Los Angeles, March 28 (EFE) .- California Governor Gavin Newsom ordered cities and local water supply agencies on Monday to reduce their use of the liquid and tighten their conservation rules, despite a storm that brought much-needed rain south of the state.
The Democratic politician ordered local supply agencies to put phase two of their contingency plans into action. Although the measures vary from jurisdiction to jurisdiction, they generally include restrictions on outdoor watering, rebates to buyers who purchase efficient plumbing fixtures, and “wastewater patrols.”

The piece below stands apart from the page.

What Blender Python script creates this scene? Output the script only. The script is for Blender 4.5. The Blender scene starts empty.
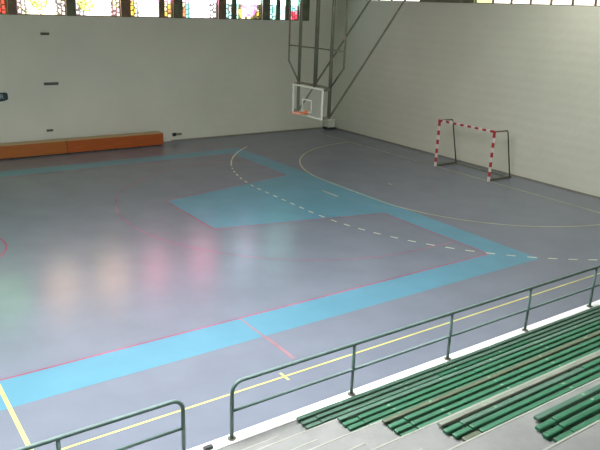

Various local agencies have restrictions in place on the number of days homeowners can water their lawns, and residents can be fined up to $1,000 for repeated violations. In phase two, the fines can be doubled and the irrigation of cemeteries and parks will be reduced.
On March 18, California authorities announced a cut in the volumes of water allocated to cities and farms.
Local agencies that supply water to some 27 million people and 750,000 acres (304,000 hectares) of farmland will receive less liquid from the state’s reservoirs than they have requested for the year.
State officials had originally announced allocations of 15% of the requested volumes – apart from what is needed for critical needs – after a relatively wet December offered hope that the drought, which is headed for its third consecutive year, would moderate. .
But they ultimately cut allocations to 5% after data indicated the January-March 2022 period will be the driest on record in at least a century.
Newsom announced the new measures even as a low-pressure system slammed into Southern California on Monday, bringing much-needed rain and snow to elevated areas, but also the threat of lightning, flash flooding and hail.
The storm marked an unexpectedly wet end to an extremely dry rainy season.
The latest report from the US Drought Monitoring System, issued last Thursday, said almost all of California remains under severe or extreme drought conditions.
Drought in the western United States has contributed to the region’s driest two decades on record in at least 1,200 years, and conditions are expected to continue through 2022 and persist for years.
Researchers have estimated that 42% of drought severity is attributable to climate change caused by human activities.